Esse ponto de entender que as pessoas são diferentes e, com isso, possuem necessidades diversas, também é importante para se ter um retrato do que é a alta liderança nas organizações no Brasil. Se já é difícil encontrar pessoas assumidamente LGBT na alta liderança, é ainda mais raro ter profissionais LGBT e que também façam parte de outros grupos minorizados, como negros, mulheres e pessoas com deficiência (PCD).

Por isso, a presença de homens cisgêneros na alta liderança é maior do que a de mulheres cisgêneros, que por sua vez é maior do que a de pessoas trans. As primeiras letras da sigla LGBTQIA+ também são mais contempladas e não foi possível encontrar alta liderança que se identifique com outras letras, como interssexual (pessoa com características sexuais biológicas não associadas tradicionalmente a corpos femininos ou masculinos) ou assexual (quem sente pouca ou nenhuma atração sexual). A presença de pessoas brancas também é muito maior do que a de pessoas negras.

“As pessoas que contam com mais privilégios na sociedade chegam mais longe primeiro e isso acontece também dentro do movimento LGBT. Mas, nesse caso, privilégio não quer dizer que a vida de alguém foi fácil, quer dizer que não foi ainda mais difícil como seria em outro contexto. Não é fácil para um homem gay se assumir no mercado de trabalho, mas para outros recortes vai ser ainda mais desafiador. Machismo e racismo também se reproduzem dentro da comunidade. Houve avanços nos últimos anos, mas não na velocidade que a gente precisa e nem para todo mundo”, explica Ricardo.

Para o consultor de diversidade, a pesquisa deixa evidentes as diferenças entre as dificuldades vivenciadas pelas letras que compõem a sigla. Quando perguntados se pretendem mudar de emprego, 57% dos respondentes afirmaram que sim, 34% disseram que não e 9% afirmaram estar desempregados. Quando se olha apenas para os transgêneros, o número de desempregados aumenta para 25% e o de pessoas que pretendem mudar de emprego cai para 41%. 

“A não inserção da pessoa trans não começa no trabalho, mas no abandono escolar, na expulsão do seio familiar. Na hora em que ela chega ao mundo corporativo, ela precisa provar o espaço dela. Então, você começa com um nível de dificuldade afetiva e escolar e chega ao mercado de trabalho cheio de desvantagens”, diz Danielle Torres. “O homem gay cisgênero pode fazer uma entrevista se passando por heterosexual para conseguir o trabalho. Não que seja bom para ele, mas muita gente faz isso. Mas a pessoa trans, na maioria das vezes, não tem muita escolha.”

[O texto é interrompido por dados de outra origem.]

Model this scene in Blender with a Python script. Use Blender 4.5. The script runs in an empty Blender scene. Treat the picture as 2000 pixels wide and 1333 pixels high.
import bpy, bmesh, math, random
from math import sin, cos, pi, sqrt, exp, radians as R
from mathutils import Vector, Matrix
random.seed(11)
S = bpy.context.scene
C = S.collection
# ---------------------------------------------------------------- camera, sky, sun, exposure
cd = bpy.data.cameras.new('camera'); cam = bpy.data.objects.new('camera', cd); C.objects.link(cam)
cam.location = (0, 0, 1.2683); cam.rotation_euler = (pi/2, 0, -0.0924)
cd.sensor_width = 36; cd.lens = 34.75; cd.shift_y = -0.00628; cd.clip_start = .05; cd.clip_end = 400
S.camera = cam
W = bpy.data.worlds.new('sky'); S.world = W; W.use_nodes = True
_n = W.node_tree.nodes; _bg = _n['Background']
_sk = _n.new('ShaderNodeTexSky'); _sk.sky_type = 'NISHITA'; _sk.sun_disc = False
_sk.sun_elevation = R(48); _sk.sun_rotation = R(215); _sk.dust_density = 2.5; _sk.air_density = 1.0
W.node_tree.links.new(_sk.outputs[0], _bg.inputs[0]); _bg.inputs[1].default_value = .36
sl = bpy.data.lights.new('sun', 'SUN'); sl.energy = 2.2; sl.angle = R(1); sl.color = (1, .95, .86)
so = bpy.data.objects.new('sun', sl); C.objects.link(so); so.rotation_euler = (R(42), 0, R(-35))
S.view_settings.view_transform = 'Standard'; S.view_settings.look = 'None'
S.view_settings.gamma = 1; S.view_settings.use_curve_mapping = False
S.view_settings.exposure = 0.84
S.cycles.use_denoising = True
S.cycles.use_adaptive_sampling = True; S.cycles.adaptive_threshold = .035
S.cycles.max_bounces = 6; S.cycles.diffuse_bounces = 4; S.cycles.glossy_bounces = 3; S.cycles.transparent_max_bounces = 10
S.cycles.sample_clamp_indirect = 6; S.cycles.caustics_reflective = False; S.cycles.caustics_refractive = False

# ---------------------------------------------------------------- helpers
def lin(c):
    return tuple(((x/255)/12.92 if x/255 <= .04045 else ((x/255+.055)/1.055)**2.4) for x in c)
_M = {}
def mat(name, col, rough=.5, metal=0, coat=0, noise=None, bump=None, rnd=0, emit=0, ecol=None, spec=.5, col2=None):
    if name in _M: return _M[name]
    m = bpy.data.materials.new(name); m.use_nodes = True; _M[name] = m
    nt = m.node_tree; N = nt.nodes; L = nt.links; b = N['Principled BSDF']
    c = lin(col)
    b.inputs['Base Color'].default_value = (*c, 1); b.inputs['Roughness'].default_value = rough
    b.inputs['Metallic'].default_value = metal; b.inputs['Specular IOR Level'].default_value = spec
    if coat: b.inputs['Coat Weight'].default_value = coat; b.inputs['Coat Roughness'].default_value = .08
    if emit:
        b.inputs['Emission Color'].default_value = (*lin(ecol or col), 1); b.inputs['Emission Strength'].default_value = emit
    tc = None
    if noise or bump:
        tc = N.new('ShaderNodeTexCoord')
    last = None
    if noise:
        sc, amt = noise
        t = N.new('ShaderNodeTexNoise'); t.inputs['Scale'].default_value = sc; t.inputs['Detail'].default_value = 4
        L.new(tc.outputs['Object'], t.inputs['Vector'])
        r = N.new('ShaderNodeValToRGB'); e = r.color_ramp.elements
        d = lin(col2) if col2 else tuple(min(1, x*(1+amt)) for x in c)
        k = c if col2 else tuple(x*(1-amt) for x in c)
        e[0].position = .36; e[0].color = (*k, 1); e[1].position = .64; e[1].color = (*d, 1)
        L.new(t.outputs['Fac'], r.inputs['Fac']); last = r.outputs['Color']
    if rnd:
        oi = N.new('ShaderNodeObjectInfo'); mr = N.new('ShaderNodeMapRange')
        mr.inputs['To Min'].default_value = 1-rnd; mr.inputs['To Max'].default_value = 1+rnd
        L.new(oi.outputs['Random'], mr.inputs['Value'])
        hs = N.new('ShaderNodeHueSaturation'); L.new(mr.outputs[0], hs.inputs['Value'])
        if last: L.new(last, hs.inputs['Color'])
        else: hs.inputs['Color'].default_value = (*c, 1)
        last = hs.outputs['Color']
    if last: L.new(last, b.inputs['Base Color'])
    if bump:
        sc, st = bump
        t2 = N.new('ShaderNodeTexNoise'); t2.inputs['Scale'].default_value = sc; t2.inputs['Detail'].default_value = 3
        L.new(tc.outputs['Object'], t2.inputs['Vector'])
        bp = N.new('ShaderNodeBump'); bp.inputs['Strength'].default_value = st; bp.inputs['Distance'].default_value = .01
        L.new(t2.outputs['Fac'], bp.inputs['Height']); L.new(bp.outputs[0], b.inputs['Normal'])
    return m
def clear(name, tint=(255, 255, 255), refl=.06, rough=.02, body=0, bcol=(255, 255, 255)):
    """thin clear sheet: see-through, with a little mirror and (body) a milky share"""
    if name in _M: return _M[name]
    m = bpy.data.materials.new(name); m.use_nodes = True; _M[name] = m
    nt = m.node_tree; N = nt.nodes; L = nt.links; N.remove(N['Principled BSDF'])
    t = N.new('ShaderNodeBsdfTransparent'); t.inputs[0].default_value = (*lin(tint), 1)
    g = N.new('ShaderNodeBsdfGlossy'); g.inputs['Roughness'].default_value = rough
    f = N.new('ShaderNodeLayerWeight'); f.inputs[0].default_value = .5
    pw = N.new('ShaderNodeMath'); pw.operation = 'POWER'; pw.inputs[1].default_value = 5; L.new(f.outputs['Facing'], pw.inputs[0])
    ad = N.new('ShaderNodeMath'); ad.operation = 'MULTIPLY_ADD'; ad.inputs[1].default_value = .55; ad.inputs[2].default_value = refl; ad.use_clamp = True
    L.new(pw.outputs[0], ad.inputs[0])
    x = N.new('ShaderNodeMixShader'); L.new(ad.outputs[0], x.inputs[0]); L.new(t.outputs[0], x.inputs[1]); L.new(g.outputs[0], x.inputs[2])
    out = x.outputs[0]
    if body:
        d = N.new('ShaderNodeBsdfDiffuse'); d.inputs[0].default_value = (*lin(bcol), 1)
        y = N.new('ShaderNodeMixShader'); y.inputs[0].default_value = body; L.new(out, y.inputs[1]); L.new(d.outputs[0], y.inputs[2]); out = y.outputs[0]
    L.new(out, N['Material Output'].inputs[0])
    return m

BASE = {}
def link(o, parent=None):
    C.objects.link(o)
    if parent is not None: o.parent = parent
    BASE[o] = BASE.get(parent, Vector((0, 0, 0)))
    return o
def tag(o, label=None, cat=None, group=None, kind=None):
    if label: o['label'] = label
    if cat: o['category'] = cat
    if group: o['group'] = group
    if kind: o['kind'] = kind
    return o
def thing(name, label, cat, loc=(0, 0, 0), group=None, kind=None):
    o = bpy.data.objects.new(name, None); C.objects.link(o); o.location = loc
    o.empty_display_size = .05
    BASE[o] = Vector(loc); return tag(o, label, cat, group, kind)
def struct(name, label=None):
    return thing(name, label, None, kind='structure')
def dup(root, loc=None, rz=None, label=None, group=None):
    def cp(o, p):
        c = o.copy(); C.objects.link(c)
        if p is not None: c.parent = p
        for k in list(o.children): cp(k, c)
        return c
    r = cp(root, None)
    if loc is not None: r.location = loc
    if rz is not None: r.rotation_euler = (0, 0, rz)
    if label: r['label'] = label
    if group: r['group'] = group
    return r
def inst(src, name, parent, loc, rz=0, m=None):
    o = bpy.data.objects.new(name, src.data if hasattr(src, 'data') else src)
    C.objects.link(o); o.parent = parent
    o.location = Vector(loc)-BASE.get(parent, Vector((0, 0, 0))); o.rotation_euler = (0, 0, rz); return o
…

Para os especialistas, os avanços são inegáveis, mas é preciso que eles ocorram cada vez mais e com mais rapidez. “A gente não vai mais falar dos marcadores sociais de maneira isolada. A partir de agora, a questão é a interseccionalidade. É legal que haja empresas que entendam a questão de gênero, de orientação sexual e a racial, mas vamos precisar entender que uma mulher lésbica e negra é muito mais impactada que um homem gay branco, por exemplo”, acredita Renato.